Writing by Haylee Penfold // To have my time with Holland and to tell her my story of being a writer at eighteen and joining a team like Ramona who aim to empower young women was a truly touching experience that I will hold close to my heart forever.
Writing by Haylee Penfold
As a young woman in this modern day, I am heavily influenced by what I see in media. Whether it be film or television series, actresses in roles that convey powerful and admirable women can create role models for viewers, like myself. Personally, I hold such high praise for women who break the stereotypical role given to females in film, who are either sexualised or lack admirable values. The person who I holds my utmost adoration in the way she promotes and empowers women, is Holland Roden, and I had the greatest pleasure to meet her.
Holland’s role as Lydia Martin in MTV’s Teen Wolf was what really inspired me to love her, she conveys such a strong female main who equals to her male co-stars in capability and influence. Her character development from the popular girl in high school role everyone had seen before, to an influential young girl who Holland said “grew emotionally” to provide such valuable lessons throughout the show’s seasons.
In the Q&A held, I asked what it was like to play such a powerful female main and to hold such heavy influence on a young audience. She responded perfectly, saying that she wished she had a character like Lydia when she was sixteen, to assure her that being different was okay and there is no right or wrong way to be – which she said, is what the show aims to promote. While answering another question Holland mentioned that Lydia’s character was originally meant to be a model from Milan, but she didn’t quite fit the tall, Italian figure they had planned for the character. Roden continued to explain that when she first started acting, young women would be put into two different “archetypes” when being casted – “to directors you either looked like you were put together or broken down” and she mostly fit the latter.
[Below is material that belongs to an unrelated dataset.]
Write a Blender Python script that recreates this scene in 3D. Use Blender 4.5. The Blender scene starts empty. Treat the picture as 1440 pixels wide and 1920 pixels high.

She said Lydia’s character was so far from what she could relate to that she had to make a suggestion to writer Jeff Davis to make Lydia intelligent, which later become Lydia’s most prominent characteristics.
I also asked what advice she would have for her younger self, and she responded by saying the best advice she’d ever received was “learn a language, a sport and an instrument. Those things will give you so much in life and are such a great foundation to have”. Holland continued to explain that when she first started acting that she was so frightened and intimidated by the industry but quickly learnt that “life’s not quite as scary as it seems” she says and advises to become “an experience junkie” to gain something out of everything you do. Holland also adds that “the people that are intimidating, it’s usually a facade – there’s a reason for the intimidation, so don’t let it affect you”. By giving this small amount of advice, I learnt so much from the woman that had already provided me with so many life lessons in the role she had played.
To have my time with Holland and to tell her my story of being a writer at eighteen and joining a team like Ramona who aim to empower young women was a truly touching experience that I will hold close to my heart forever. Also, to have her tell me that what I do inspires her is something that I will use as motivation to continue my journey of writing and creating to one day hopefully inspire people they way she inspires me.